The soccer pitch can also be a barometer of future events. In Jordan, statements openly critical of the royal family's corruption first gained notoriety on the soccer field. And at Saudi soccer matches, many princes are booed, pelted with various objects, and sometimes forced off the pitch entirely. The growing influence of the football fans challenged the power of some regimes, but also presented them with opportunities. Leaders such as Ahmadinejad, former Egyptian president Hosni Mubarak, and former Tunisian President Zine al-Abidine Ben Ali sought close public association with national teams in order to harness their massive popularity. Mubarak in particular used the sport to deflect attention from government mismanagement and manipulate national emotions. Alongside the mosque, the stadium was, until the Arab revolt erupted in late 2010, the only alternative public space for venting pent-up anger and frustration. It was the training ground in countries like Egypt and Tunisia where militant fans prepared for a day in which their organization and street battle experience would serve them in the showdown with autocratic rulers. Soccer has its own unique thrill – a high-stakes game of cat and mouse between militants and security forces and a struggle for a trophy grander than the FIFA World Cup: the future of a region.  

Egypt's fans defiantly claimed ownership over their clubs. Once the revolution began, the fans played a key role in breaking the barrier of fear for the masses -- they approached Egyptians who had never spoken out against the government, brought them to demonstrations in Tahrir Square, and pressured them to remain once security forces cracked down.

Qatar, a country with a negligible soccer background or infrastructure, was a controversial winner of the right to host the 2022 World Cup, which will be held in November and December to minimise the impact of the desert state’s harsh climate. Evidently, Qatar has been the most visible in the region when it comes to investment in sport. The start of the Sheikh Hamad Bin Khalifa’s era announced a beginning of the political process of modernization in the country. In relation to sport, the policy of marketing for better international visibility took an important turn with the organization of the 2006 Asian Games held in Doha. Moreover, winning the bid to host the 2022 FIFA World Cup was celebrated by the country’s political and business leaders as a historical moment for sport not only for Qatar, but for the whole region. It will be the first mega event to be held in an Arab country. Sport might be seen as the vehicle par excellence for the promotion of Qatar under the leadership of Khalifa’s family. It is true that, just by looking at the wide range of sports facilities and international sports events held in the country, every year, Qatar can be seen today as a lucrative destination for sport industry.

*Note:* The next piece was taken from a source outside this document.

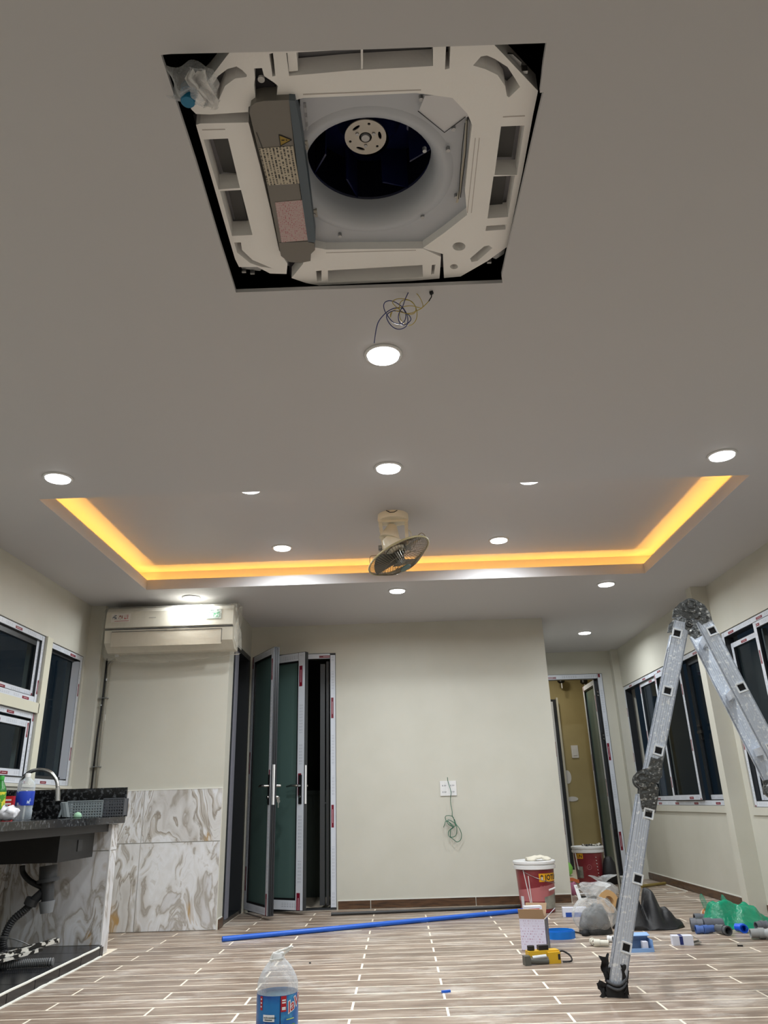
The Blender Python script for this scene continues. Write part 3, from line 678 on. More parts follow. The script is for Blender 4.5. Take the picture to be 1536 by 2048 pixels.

The six Arab countries, namely Saudi Arabia, Yemen, Mauritania, the United Arab Emirates, Bahrain and Egypt, which in last June cut ties with Qatar wrote to world soccer’s governing body FIFA, requesting it be stripped of hosting the 2022 World Cup because they consider the Gulf state to be a “base of terrorism”. The Qatari officials believe that the Saudi-led blockade wouldnot impact Qatar's preparations for the 2022 FIFA World Cup. Qatar is committed to spend at least $200 billion on new stadiums, infrastructure, and even vowed to build a new city.  Qatar is building or refurbishing eight stadiums for the 2022 event. Al-Wakrah, a 40,000-seat stadium, being built for the football World Cup 2022 will be ready on schedule in 2018 despite sanctions imposed by Gulf neighbours, coming next in line after Khalifa stadium, which was completed in May 2017. Hosting the tournament has become "a do-or-die" project for Qatar.